**AIM OF THE EXERCISE**.
Begin with the line that contains "Write a Blender" and continue down through the line that contains "R=math.radians"; reproduce those lines exactly and only those.

**RECORDS FOR PROCESSING**.
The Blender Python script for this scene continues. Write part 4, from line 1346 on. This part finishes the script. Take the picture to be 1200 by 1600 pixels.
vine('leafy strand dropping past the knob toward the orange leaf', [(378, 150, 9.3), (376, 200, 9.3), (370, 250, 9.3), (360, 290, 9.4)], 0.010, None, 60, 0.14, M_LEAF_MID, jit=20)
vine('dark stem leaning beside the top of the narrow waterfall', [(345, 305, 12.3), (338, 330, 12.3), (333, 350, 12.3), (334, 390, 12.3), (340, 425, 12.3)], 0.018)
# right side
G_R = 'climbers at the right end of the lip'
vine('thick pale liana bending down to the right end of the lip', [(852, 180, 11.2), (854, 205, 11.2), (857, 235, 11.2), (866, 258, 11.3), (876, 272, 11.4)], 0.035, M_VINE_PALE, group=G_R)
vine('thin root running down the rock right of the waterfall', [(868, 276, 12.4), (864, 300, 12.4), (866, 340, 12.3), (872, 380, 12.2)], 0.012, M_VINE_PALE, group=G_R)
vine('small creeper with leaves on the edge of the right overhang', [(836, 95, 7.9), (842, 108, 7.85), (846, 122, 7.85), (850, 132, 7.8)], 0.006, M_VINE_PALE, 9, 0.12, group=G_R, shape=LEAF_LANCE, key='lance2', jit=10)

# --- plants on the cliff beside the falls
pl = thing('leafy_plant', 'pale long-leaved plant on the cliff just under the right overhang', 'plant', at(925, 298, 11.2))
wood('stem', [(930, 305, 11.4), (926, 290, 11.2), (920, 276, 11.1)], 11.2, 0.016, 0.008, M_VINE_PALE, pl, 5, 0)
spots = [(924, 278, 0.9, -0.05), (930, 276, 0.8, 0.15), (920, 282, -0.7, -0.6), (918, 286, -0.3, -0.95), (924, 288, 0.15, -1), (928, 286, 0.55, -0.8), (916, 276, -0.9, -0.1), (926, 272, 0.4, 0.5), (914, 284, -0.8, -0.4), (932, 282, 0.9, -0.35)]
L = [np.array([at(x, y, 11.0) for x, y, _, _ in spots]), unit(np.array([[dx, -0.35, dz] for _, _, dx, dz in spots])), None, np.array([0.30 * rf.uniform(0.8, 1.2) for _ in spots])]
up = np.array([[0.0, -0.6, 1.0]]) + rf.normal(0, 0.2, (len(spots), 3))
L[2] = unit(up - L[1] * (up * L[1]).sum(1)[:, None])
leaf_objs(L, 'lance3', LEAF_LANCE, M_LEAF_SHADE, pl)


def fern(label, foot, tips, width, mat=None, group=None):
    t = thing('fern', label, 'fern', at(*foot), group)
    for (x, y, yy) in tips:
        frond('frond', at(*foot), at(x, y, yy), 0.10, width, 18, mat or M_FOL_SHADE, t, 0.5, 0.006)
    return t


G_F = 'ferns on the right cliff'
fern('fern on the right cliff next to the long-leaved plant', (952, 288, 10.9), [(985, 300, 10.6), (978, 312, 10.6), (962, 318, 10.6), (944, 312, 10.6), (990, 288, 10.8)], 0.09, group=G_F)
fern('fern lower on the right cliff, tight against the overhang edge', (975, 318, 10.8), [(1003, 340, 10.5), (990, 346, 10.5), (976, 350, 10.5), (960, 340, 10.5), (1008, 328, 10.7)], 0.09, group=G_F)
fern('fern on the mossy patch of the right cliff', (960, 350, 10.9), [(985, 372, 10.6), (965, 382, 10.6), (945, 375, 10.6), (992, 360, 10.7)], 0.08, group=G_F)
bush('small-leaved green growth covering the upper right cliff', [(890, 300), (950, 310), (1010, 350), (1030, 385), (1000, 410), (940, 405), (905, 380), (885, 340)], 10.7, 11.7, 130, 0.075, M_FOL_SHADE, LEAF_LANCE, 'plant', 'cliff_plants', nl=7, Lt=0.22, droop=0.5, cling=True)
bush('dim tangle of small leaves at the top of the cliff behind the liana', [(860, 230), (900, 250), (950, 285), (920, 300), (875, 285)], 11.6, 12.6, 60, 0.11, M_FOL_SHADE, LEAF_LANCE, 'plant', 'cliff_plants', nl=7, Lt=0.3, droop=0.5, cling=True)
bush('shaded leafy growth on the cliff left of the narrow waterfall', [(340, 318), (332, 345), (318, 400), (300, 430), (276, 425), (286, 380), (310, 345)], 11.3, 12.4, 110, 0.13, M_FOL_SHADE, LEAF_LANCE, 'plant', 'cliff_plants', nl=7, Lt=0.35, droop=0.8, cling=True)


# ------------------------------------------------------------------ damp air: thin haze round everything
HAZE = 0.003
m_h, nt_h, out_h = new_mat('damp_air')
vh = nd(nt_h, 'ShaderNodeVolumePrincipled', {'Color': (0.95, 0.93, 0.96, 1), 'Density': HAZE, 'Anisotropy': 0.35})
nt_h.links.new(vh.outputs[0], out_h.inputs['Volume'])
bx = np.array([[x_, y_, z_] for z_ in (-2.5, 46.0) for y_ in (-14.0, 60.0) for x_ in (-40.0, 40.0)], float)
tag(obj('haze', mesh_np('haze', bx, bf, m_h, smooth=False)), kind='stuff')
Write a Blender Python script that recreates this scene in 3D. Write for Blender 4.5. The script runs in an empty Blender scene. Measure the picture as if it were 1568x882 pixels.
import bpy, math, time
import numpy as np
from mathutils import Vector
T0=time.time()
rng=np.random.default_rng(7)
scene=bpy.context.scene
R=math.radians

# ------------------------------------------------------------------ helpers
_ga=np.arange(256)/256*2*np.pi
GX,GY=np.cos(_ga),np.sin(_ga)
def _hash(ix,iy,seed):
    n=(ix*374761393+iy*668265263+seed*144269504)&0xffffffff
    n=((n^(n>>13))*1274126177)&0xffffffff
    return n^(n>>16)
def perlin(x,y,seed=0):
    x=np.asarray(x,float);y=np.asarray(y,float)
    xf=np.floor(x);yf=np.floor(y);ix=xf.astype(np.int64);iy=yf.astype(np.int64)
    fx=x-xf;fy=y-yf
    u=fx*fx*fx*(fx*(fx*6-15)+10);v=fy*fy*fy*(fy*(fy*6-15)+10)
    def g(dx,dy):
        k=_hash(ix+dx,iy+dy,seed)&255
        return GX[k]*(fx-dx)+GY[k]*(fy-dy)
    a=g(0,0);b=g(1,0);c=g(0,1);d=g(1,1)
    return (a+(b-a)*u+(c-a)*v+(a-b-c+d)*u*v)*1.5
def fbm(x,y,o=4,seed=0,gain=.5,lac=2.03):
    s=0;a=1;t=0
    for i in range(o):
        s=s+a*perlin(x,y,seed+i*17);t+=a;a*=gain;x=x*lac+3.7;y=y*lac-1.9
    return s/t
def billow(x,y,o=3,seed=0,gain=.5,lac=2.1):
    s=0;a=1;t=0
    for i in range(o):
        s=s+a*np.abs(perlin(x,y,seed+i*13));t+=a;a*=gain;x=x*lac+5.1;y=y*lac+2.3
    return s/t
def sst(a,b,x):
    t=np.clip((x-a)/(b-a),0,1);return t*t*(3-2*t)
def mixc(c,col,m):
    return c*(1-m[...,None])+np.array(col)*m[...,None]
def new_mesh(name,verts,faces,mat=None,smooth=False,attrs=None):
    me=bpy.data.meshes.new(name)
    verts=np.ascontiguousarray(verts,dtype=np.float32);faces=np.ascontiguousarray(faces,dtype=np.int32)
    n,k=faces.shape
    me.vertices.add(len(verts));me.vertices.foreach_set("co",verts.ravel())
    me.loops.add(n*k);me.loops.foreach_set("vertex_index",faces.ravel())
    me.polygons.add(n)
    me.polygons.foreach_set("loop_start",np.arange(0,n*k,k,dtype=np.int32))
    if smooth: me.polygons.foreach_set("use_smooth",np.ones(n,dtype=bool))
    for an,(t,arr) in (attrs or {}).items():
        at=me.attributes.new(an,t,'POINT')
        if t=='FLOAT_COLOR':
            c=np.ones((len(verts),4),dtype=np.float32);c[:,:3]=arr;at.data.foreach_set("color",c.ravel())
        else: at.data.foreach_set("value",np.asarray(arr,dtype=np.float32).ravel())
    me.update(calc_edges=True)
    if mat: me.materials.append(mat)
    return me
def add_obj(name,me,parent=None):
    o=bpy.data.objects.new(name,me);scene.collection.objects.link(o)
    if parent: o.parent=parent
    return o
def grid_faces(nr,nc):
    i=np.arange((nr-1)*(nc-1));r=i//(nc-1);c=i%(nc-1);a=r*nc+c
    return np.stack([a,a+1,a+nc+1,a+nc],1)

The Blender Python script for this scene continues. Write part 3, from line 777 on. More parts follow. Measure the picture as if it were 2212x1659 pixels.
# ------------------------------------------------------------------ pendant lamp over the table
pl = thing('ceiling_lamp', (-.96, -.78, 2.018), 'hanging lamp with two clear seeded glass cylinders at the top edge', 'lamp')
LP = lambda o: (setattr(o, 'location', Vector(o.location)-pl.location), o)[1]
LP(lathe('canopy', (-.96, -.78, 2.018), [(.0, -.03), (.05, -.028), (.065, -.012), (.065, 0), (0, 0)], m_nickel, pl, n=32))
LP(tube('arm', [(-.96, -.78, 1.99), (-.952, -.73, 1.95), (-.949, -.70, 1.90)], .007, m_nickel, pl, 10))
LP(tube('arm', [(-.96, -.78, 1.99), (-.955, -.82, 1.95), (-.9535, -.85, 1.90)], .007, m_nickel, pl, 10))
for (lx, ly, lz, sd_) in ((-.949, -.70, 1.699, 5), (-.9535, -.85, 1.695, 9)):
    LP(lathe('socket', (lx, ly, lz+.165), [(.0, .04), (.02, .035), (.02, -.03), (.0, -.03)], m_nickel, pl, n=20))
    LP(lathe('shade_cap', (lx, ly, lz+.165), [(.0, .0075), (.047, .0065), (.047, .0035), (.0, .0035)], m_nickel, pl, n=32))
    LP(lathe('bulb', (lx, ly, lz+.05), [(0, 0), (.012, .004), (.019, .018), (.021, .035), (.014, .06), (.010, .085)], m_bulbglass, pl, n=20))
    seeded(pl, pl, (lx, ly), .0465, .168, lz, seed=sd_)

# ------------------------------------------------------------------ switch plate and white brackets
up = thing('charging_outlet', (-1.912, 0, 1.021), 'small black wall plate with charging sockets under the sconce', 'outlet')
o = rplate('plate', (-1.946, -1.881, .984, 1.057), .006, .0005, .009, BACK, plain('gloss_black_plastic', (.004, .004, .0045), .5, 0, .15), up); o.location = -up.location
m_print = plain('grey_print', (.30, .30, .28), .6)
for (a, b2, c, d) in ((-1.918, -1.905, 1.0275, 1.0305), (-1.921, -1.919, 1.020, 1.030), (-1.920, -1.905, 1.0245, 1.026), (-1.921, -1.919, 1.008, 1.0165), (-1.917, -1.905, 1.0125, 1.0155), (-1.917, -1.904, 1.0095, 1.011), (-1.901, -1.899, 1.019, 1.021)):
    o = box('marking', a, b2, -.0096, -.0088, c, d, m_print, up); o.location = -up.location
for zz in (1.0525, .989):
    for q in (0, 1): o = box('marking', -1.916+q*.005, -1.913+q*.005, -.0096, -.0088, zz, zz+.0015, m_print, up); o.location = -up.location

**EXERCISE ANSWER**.
Write a Blender Python script that recreates this scene in 3D. Write for Blender 4.5. The script runs in an empty Blender scene. Measure the picture as if it were 1568x882 pixels.
import bpy, math, time
import numpy as np
from mathutils import Vector
T0=time.time()
rng=np.random.default_rng(7)
scene=bpy.context.scene
R=math.radians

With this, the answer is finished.